Além disso, o Código de Ética Profissional, aprovado pela Resolução COFECI nº 326/92, estabelece em seu artigo 6º, inciso V que: “É vedado ao Corretor de Imóveis: ”[…]”III – promover a intermediação com cobrança de “over-price”, contudo, sob o fundamento das razões já mencionadas, o CADE estabeleceu que o Conselho Federal de Corretores de Imóveis – COFECI ao estabelecer em seu Código de Ética Profissional a obrigação de observância da tabela de honorários mínimos, prevendo sanções em caso de violação, bem como ao fixar valores máximos para a os honorários de intermediação exorbita o teor da Lei nº 6.530/78 em flagrante conduta ilegal, já que a legislação em tempo algum preceitua que o CRECI deve divulgar as tabelas homologadas e muito menos de tabelas uniformizadas.

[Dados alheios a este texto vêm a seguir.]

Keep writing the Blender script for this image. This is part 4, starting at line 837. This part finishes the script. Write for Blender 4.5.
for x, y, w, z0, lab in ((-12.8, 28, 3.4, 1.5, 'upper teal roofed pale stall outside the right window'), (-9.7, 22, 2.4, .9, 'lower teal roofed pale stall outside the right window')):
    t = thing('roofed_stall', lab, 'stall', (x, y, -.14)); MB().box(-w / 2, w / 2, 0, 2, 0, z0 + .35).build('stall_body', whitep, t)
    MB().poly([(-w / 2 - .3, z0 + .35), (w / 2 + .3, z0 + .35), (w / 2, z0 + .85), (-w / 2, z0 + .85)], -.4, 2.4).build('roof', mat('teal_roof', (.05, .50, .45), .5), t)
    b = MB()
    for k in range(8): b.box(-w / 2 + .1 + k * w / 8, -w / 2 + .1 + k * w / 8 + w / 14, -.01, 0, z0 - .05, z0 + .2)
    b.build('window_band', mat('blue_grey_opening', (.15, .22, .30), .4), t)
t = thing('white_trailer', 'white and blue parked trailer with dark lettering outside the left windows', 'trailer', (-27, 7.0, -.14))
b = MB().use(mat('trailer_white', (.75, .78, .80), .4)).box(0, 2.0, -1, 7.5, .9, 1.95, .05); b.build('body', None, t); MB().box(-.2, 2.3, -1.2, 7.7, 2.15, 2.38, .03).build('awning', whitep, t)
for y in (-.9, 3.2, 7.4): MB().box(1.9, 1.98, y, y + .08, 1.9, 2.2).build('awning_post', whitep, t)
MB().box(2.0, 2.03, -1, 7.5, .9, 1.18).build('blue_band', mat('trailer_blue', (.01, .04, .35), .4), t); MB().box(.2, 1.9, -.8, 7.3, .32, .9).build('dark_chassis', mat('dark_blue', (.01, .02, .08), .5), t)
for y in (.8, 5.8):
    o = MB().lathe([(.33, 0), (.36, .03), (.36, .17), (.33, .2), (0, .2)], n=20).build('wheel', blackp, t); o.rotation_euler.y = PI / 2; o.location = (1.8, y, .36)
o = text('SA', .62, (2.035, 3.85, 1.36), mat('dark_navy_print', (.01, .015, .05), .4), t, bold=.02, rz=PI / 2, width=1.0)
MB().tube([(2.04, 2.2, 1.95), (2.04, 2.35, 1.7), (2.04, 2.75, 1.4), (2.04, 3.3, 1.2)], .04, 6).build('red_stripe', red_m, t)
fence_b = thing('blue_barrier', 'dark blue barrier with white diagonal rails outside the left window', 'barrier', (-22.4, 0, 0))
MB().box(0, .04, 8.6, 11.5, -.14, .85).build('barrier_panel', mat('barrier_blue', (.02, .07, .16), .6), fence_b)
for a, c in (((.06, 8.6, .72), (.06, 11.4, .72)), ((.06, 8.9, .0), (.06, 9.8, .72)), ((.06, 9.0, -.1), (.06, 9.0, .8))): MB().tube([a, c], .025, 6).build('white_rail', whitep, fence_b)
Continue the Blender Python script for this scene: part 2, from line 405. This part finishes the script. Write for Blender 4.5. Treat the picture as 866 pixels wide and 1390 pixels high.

Aliás, decidiu-se, já́, o seguinte:

Inexiste proibição legal do over price, seja na Lei no 4.116, de 1962, seja na de no 4.886, de 1965. E nenhuma ilicitude ou imoralidade se vê em prefixar, expressamente, o proprietário capaz, em ato de que participa com vontade hígida, a título de remuneração, a diferença a maior que venha a obter o corretor sobre o preço que entende adequado ao bem ofertado e, por isso, satisfatório à sua pretensão” (RT, 477/171)

Antonio Carlos Mathias Coltro[2] aborda sobre o tema, evidenciando, inclusive, a vontade livre entre as partes ao firmarem contrato:

“O fato é que segundo a regulamentação imposta pelo COFECI, o over price não é admitido, sendo de se reconhecer, todavia, que se o comitente assim entender adequado – até́ por ser de seu interesse, eventualmente, ante as circunstâncias do negócio, que a ele também tenha direito o corretor, como forma de incentivo a sua atuação, poderá́ o acréscimo obtido ser-lhe pago, especialmente quando se considera tratar-se de cláusula celebrada em autorização para venda celebrada entre partes maiores e capazes, não proibida em lei e que não fira a moral e os bons costumes. O que não se pode admitir é justamente que o corretor, por vontade própria, estabeleça quantia a título de over price, como forma de aumentar o ganho que possa ter, o que, por hipótese, poderá́ também dificultar a realização da venda, em prejuízo do comitente, motivo suficiente a justificar a vedação imposta pelo Conselho Federal.” (Grifo nosso).

O próprio Código Civil, no art.724, do capítulo que versa sobre a corretagem, dispõe que “a remuneração do corretor, se não estiver fixada em lei, nem ajustada entre as partes, será arbitrada segundo a natureza do negócio e os usos locais”.

Ou seja, conforme o artigo 104 do Código Civil que dá como válidos os contratos que tenham agente capaz; objeto lícito, possível, determinado ou determinável; forma prescrita ou não defesa em lei, não há que se falar em ilegalidade do overprice.

Logo, não há como se concluir pela sua ilegalidade, desde que atendidos os princípios básicos da boa-fé e demais normativos contratuais, sob pena de se estar fomentando a formação de cartéis e violando a liberdade econômica dos corretores.